*Problem to work on*
Identify each line containing the word "from" and copy it.

*Data extract*
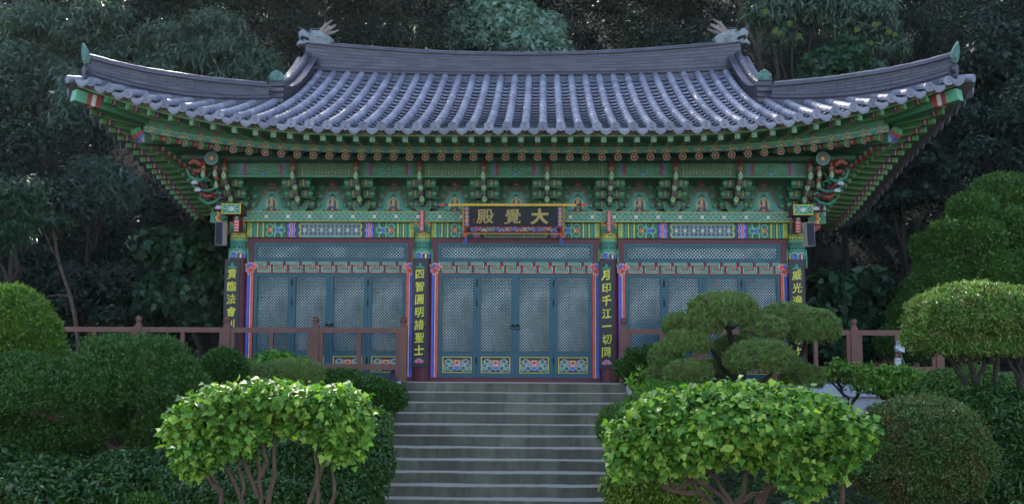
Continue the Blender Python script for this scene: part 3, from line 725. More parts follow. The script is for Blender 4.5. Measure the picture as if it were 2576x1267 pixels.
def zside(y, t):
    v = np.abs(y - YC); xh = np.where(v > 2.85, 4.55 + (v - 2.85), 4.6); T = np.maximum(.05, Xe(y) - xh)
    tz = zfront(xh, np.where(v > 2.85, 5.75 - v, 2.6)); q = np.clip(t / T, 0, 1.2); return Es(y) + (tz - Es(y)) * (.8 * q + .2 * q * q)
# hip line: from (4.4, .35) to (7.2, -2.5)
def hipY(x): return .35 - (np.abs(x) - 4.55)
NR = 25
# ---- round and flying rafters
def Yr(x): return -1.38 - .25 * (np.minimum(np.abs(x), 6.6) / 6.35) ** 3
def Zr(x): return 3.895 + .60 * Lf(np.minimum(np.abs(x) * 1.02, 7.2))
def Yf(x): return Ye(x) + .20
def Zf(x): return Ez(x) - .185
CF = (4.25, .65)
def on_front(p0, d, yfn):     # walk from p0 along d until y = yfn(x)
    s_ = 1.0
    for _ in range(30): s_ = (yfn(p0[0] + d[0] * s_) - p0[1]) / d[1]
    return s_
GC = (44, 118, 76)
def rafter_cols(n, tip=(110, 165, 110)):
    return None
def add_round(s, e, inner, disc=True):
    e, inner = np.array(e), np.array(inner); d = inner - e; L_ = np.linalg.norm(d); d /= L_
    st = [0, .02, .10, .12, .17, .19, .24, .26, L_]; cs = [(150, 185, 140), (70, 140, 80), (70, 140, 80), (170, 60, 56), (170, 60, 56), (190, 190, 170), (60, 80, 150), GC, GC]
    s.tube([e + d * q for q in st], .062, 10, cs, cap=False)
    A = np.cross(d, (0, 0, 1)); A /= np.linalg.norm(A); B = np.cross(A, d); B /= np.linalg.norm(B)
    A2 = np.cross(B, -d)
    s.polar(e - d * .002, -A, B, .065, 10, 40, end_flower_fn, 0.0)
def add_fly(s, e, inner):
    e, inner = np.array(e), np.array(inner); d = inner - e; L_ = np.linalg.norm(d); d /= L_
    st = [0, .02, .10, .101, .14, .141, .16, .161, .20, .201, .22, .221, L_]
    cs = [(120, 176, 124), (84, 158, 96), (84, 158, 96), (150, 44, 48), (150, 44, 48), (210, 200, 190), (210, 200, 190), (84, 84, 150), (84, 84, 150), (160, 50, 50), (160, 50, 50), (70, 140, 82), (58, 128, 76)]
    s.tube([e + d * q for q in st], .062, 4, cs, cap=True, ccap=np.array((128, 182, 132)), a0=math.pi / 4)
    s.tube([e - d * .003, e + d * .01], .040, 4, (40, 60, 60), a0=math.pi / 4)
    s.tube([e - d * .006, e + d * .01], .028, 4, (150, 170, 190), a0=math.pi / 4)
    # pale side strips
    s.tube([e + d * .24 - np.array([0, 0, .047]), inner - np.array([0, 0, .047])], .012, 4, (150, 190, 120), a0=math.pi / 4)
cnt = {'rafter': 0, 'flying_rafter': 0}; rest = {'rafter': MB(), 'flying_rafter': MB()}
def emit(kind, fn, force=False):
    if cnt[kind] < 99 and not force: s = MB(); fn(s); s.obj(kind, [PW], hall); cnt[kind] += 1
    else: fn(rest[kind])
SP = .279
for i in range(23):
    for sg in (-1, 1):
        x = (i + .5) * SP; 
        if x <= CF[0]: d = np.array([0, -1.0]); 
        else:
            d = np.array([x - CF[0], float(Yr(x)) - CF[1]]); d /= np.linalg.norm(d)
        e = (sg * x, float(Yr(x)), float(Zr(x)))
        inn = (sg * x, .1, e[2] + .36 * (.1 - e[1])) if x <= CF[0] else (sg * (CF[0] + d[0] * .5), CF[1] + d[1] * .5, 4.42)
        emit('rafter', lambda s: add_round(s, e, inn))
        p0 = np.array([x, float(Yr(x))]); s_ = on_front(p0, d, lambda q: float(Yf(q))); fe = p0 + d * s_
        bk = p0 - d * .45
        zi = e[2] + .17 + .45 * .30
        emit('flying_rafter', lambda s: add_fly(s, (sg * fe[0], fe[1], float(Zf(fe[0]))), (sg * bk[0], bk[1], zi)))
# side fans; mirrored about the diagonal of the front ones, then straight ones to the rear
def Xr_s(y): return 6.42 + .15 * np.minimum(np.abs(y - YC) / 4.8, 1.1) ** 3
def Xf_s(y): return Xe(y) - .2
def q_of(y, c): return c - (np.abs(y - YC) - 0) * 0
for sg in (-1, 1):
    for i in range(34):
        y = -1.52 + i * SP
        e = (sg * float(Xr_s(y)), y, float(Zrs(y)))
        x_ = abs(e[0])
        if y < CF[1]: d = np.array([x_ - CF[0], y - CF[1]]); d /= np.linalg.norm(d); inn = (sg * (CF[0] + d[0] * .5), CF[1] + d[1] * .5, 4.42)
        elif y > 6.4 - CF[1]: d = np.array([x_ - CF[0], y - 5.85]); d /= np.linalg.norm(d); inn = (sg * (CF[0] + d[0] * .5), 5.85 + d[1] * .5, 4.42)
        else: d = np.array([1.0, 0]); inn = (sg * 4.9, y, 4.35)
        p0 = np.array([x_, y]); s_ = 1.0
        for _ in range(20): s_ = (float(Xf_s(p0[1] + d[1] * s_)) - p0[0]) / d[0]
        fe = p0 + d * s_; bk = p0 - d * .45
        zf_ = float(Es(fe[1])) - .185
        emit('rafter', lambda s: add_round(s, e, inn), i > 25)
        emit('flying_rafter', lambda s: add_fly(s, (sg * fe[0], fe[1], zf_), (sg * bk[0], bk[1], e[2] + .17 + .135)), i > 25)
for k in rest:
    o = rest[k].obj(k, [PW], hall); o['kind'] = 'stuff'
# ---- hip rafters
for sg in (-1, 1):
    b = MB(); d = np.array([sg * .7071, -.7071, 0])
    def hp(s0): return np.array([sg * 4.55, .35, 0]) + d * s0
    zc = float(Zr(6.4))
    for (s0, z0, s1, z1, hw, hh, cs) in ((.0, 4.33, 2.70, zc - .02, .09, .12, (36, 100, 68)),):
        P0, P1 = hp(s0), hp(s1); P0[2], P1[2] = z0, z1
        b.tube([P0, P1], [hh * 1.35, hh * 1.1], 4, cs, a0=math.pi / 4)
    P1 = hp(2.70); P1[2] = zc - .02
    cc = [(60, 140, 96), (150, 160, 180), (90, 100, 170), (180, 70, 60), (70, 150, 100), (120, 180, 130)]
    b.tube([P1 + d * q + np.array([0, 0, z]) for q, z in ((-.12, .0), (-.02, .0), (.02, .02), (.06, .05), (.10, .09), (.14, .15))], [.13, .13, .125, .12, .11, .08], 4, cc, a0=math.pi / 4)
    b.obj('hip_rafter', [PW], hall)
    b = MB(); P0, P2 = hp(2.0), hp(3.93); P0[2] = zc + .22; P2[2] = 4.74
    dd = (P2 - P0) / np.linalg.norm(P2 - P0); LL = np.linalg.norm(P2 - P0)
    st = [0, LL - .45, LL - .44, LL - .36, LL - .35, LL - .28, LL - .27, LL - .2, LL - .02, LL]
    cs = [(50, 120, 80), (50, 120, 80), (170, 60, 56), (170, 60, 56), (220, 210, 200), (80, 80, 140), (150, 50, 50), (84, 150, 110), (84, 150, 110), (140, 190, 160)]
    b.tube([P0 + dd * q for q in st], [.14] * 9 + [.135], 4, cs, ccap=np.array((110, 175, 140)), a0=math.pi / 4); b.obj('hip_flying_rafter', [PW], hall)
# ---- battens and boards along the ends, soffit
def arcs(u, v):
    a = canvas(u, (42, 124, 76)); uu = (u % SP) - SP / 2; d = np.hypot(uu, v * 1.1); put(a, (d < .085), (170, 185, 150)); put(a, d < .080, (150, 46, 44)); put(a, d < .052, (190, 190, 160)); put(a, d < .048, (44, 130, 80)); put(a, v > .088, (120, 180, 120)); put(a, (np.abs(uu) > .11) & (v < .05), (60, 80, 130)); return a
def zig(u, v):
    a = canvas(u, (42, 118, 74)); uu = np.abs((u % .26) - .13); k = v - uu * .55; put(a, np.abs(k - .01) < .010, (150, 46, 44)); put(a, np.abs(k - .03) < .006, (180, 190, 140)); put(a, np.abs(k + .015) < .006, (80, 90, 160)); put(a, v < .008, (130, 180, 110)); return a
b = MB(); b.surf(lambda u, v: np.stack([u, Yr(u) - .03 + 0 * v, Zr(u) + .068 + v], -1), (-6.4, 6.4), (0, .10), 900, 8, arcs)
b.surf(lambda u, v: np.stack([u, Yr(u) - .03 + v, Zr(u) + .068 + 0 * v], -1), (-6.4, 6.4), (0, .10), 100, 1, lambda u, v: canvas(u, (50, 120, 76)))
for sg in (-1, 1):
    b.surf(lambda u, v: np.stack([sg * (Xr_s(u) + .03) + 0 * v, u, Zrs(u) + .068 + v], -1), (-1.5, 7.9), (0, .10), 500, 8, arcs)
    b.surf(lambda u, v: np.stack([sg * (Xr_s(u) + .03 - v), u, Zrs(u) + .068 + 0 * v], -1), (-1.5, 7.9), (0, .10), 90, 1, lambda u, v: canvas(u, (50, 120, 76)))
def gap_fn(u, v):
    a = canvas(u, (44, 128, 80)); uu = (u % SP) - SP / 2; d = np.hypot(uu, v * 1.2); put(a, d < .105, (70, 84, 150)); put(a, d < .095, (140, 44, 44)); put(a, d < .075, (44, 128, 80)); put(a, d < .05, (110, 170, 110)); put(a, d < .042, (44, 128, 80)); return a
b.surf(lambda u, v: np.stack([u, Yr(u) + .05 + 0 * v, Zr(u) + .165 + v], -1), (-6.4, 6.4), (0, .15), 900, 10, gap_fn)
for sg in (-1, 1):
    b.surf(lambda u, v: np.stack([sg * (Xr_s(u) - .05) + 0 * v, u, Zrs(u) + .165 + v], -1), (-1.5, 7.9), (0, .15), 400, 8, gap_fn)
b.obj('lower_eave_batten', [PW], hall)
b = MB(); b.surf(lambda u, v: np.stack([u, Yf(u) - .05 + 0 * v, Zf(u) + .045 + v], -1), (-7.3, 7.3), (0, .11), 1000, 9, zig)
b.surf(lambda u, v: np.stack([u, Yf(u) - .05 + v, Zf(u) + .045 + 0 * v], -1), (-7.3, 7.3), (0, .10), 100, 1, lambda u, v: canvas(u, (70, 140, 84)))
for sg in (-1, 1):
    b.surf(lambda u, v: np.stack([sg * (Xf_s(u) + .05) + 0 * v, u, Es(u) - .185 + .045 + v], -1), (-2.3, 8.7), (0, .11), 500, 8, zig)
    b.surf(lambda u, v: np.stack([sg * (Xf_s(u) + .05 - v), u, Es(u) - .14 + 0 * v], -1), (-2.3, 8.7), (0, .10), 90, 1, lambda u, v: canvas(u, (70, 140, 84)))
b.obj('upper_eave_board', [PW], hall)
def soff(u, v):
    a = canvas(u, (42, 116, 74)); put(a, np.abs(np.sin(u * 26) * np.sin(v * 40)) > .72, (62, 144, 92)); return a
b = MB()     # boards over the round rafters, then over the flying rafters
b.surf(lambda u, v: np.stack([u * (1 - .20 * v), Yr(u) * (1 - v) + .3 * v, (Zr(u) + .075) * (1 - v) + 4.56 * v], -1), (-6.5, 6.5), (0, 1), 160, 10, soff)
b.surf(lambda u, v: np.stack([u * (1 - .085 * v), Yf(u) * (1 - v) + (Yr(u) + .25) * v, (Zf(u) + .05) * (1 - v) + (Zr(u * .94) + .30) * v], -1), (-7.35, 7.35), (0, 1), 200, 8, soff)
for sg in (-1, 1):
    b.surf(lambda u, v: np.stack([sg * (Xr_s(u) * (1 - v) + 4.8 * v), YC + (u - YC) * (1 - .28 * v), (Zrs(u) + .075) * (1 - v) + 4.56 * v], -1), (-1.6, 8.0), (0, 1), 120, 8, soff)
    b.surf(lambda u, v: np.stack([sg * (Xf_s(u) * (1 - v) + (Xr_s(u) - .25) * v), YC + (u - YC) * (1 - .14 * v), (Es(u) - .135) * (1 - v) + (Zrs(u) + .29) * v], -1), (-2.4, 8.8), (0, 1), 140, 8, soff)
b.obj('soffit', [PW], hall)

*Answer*
Continue the Blender Python script for this scene: part 3, from line 725. More parts follow. The script is for Blender 4.5. Measure the picture as if it were 2576x1267 pixels.
# hip line: from (4.4, .35) to (7.2, -2.5)
def on_front(p0, d, yfn):     # walk from p0 along d until y = yfn(x)